Two years ago, I invited Bettina Blanchard into my home to help me clear out and paint my favorite room. At the time, she was still running her business All in Place and for the most part, helped people clear clutter, clean and become better organized. I had hired her three times before — once to help me organize my office when I worked outside my home and the other times as gifts to my daughters.
Bettina taught me a thing or two — about things you think you need that you don’t, for instance. When she tackled the bookshelf in my office, she asked why I had so many binders. All filled with paper. They were from various workshops and conferences I had attended. She asked if I ever referred to any of them. For the majority, the answer was no, but I might. The next thing I knew, we were emptying one binder after another. We threw the paper into the recycling bin and the binders went to Goodwill. It had never occurred to me that I could simply remove the papers and pass along the binders.
In my soon to become a library at home, she encouraged me to go through my stuff and put it into piles — keep, throw away, donate. And then, to take action. Don’t just leave the piles to deal with another day. I’m now working on cleaning out my barn loft and I confess that sometimes I forget that rule. When I don’t, it comes back to bite me. I was up there this weekend and peered into a garbage bag I’d filled with old papers a month ago. I was 85 percent sure I meant to burn everything but didn’t dare until I pawed through it all again. They’ve now been burned.
Bettina & Company
Bettina’s business is now called Bettina & Company. She still helps people organize and get rid of clutter. Only now, as she puts it, “I stay focused on helping our clients make decisions and my staff members do the legwork.” She and her team help people move, get their house ready and staged to sell and/or learn to love where they live. Wherever they live she wants them to be happy and to enjoy their lives. Her motto: be organized to live, don’t live to be organized.
Her business tagline is Life Simplified — although I have to say, she is so full of energy and interested in so many things, her life doesn’t seem simple to me. In addition to running the business, Bettina also sends out a weekly newsletter called Life Simplified and an early morning email called A Daily Dose of Life Simplified. Here are a few nuggets of wisdom from the daily dose.
- Make the important easy to implement
- Memories live in our hearts, not our closets
- Don’t put it down, put it away
- Just in case…means you can live without it
One thing Bettina can’t live without is music. In fact, she brought along her beloved accordion when she was at my house and serenaded us during our lunch break. (Sorry, no video.) The end of her song is not the end of her story, though.

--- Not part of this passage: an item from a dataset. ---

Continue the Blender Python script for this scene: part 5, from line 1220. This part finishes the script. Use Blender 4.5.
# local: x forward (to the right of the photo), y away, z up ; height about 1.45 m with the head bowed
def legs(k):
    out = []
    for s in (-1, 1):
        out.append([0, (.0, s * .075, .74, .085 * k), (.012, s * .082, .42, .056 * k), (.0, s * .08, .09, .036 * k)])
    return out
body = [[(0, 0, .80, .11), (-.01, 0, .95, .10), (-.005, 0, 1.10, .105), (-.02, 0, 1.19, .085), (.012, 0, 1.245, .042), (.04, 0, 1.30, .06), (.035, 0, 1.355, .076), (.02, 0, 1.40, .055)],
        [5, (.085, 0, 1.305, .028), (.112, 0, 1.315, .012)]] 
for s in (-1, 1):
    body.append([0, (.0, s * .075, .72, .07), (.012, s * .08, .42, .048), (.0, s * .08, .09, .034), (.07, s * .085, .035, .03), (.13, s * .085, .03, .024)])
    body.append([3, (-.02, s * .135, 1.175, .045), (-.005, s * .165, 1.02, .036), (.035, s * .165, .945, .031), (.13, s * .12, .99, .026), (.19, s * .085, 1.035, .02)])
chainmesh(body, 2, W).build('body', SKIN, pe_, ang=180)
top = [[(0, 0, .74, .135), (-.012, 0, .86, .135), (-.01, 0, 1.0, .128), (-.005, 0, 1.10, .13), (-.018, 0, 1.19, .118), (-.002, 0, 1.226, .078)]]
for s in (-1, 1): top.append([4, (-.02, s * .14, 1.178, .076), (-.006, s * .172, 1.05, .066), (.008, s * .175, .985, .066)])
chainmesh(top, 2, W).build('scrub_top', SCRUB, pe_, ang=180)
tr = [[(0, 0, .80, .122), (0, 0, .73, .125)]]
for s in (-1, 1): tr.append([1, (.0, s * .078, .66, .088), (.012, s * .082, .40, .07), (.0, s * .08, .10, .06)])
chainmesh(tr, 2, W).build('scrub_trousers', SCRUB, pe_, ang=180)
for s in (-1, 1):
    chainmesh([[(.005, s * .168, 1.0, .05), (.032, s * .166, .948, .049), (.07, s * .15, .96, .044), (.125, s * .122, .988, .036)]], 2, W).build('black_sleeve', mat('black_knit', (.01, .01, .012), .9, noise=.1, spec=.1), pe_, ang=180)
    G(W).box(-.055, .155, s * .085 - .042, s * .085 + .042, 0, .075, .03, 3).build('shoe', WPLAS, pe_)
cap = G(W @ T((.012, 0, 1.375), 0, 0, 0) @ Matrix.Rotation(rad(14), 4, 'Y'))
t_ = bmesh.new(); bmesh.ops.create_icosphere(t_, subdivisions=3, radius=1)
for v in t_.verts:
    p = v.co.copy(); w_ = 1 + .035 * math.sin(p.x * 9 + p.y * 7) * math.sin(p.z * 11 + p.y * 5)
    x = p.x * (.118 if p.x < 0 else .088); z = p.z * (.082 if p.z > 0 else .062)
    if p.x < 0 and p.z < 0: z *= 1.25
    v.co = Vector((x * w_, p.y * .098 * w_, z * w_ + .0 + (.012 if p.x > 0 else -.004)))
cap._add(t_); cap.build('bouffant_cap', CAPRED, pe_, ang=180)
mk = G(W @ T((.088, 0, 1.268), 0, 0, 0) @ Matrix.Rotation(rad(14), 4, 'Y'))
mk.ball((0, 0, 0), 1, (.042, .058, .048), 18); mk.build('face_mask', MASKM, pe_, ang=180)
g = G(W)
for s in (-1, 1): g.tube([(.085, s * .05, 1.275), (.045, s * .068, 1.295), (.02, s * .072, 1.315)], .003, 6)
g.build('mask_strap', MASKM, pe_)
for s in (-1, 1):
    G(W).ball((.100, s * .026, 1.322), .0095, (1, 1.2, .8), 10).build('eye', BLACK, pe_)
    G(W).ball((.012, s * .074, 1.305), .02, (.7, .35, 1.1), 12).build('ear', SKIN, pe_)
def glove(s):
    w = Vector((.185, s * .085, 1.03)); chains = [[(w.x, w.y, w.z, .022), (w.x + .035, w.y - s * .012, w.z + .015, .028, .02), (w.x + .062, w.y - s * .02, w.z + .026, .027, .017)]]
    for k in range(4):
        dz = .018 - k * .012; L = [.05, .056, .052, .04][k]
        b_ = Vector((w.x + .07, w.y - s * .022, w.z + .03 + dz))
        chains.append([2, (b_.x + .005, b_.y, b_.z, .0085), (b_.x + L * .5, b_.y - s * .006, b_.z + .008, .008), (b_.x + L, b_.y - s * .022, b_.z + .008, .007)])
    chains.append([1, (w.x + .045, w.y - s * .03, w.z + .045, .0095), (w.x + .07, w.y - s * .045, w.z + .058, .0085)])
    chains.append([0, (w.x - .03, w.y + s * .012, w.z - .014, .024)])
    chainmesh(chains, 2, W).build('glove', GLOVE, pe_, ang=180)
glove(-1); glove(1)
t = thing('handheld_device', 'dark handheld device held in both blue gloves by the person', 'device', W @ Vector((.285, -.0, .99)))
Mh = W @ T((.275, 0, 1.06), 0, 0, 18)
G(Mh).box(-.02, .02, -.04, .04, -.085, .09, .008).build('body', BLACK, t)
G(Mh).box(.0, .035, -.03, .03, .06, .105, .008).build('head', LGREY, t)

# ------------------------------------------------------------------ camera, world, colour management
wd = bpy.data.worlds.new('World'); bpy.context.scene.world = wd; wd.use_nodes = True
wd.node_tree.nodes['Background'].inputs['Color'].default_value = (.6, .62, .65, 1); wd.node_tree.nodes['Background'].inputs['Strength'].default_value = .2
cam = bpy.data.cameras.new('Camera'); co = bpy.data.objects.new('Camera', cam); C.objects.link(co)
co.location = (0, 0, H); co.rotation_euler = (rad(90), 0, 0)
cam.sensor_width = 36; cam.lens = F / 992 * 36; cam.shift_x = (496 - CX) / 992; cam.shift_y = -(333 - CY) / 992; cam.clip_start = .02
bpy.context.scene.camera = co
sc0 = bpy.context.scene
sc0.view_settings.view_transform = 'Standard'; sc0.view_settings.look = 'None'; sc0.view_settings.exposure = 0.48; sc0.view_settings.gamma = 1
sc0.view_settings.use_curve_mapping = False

Bettina is also a fellow BDN blogger. The name of her blog is, of course, Life Simplified. I grabbed some words of wisdom from a post about downsizing. These are her top 10 tips to help you downsize with ease.
1. Shift your thinking from how can this be useful? to can I live without it?
2. Do you love it? Does it fit and flatter? Does it spark joy? (thanks, Marie Kundo)
3. Keep fewer containers (including furniture) and you will keep fewer things.
4. Redundancy is overrated. Why keep two when one will do?
5. If an item has an emotional tug, take a picture, then let someone else love it.
6. Minimize the mementos and maximize the white space.
7. Find a charity or three, antique dealer or two, and give yourself a deadline if you are going to sell things yourself.
8. Don’t overfill your new home. Nothing makes something seem small than too much in it.
9. Moving is expensive. The less you take with you, the more you save.
10. It’s never too late to donate. Even as you unpack, remember that “maybe” means you can live without it.
And I’m not sure where she finds the time or the energy, but there’s yet something else she fits into her schedule. She also co-hosts a weekly radio show on WMPG with Ross Golberg. It’s called … what else? Life Simplified Radio.
How does she manage to keep her life simple with all that she does? She stays organized and she has fun. She’s also passionate about what she does and it shows.
But enough about Bettina. Let’s get back to my room. It was meant to be a library, but we ran out of money and time and energy. That was 20 years ago. Even unfinished the room always called to me. It’s small with angles and a little nook and a fireplace. The morning sun streams through the windows which overlook the backyard — bee hives and bird feeders. When my daughters were young they often used the room for craft and painting projects. I never worried about paint or glue or whatever dripping on the floor because it was a subfloor. Their works of art were taped up on the walls, which were unpainted. When I started to blog from home, it became my office.
Our vision was to have a wall of bookshelves, floor to ceiling. Filled with all the books we had stored in boxes up in the barn loft. Bettina not only helped me clear the clutter that had accumulated in the room, she also painted — at one point, scolding me for not helping more. I confess, I was just standing there watching her in awe. She’s a whirlwind.
With the room cleared out and walls painted a serene shade of blue, my husband and I decided it was time to lay down a floor and build the bookshelves. Under the guidance and skilled hands of my brother-in-law Bill Vondras, the two of them got the job done.
It might never have happened without Bettina. She lit the spark!
Can you see why this is my favorite room?